Here's a dispatch from Ph.D. student Kirsten Ronald, who discusses her summer of teaching dance lessons.

2LF Kevin and Kirsten

Hello friends!  I passed my oral exams in April, so this summer I’m doing all those fun post-orals things: putting together a dissertation committee, working on my prospectus, and investigating the brave new world of grant writing.  And yes, for those of you who know about my penchant for rubrics, I am already making flowcharts and schedules galore to help keep myself on track.  I’ve even got a timeclock called Toggl, so I can punch in and out of work.  Some things are just too much fun to resist.

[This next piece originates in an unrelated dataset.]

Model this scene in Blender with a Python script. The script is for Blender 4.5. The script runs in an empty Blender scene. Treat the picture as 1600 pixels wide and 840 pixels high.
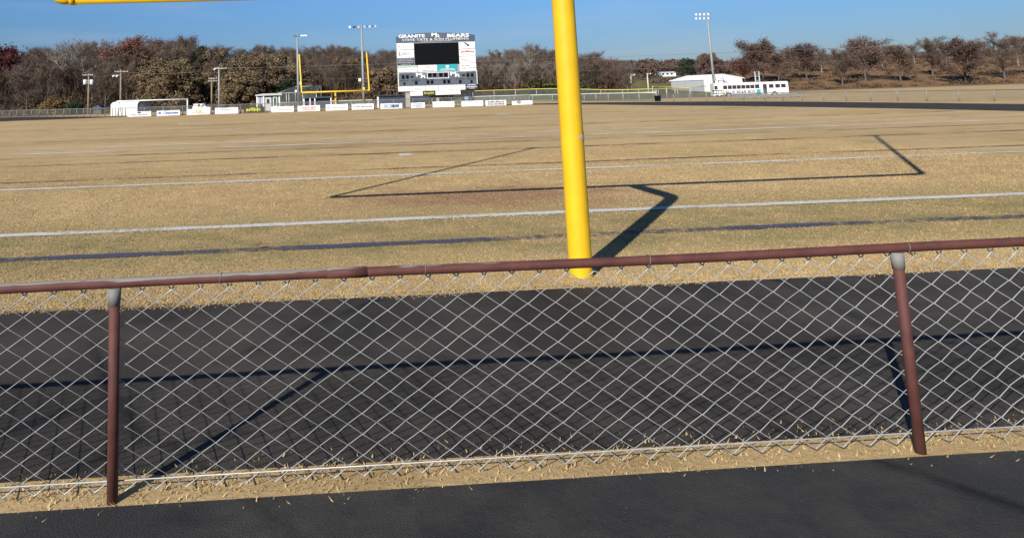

But after so many months of sitting still and not talking to anyone while studying for orals, man, I've just got to dance.  I learned how to two-step back when I first moved to Austin, and there’s still nothing I like to do better on a hot Texas summer night.  For all its aspirations to be a global city and the live music capital of the world, Austin is still very much in Texas, which means that in addition to being home to some of the best barbecue in the state, it also has an awesome (and growing) old school country and honkytonk scene.  I’m not talking the watered-down twang of pop country here - Austin’s country music is hot, dirty, and downright swampy, with far more boozy lovin’ and leavin’ than will ever make it onto KUT.  The dance is alive and evolving, too, a hot and sweaty mashup of traditional moves with East Coast swing, Lindy Hop, West Coast, and jive.  It’s Texas two-step with a cosmopolitan twist, and the chance to create something new and beautiful every single time you go out on the dance floor makes it wildly addictive.Last summer, I started teaching two-step lessons at a local honkytonk called The White Horse, and since then my partner and I have formed a little dance company called Two Left Foots that teaches free beginning and intermediate lessons to 50 or 60 students a week.  We’re a small, new addition to a very large, very old and very well-established scene that is growing like everything else in Austin.  It’s a ton of fun with a lot of wonderful, warm, accepting people, it’s great exercise, and it’s a great way to be a living part of Austin and Texas history.  So come on out, y’all.  And don’t forget to bring your boots!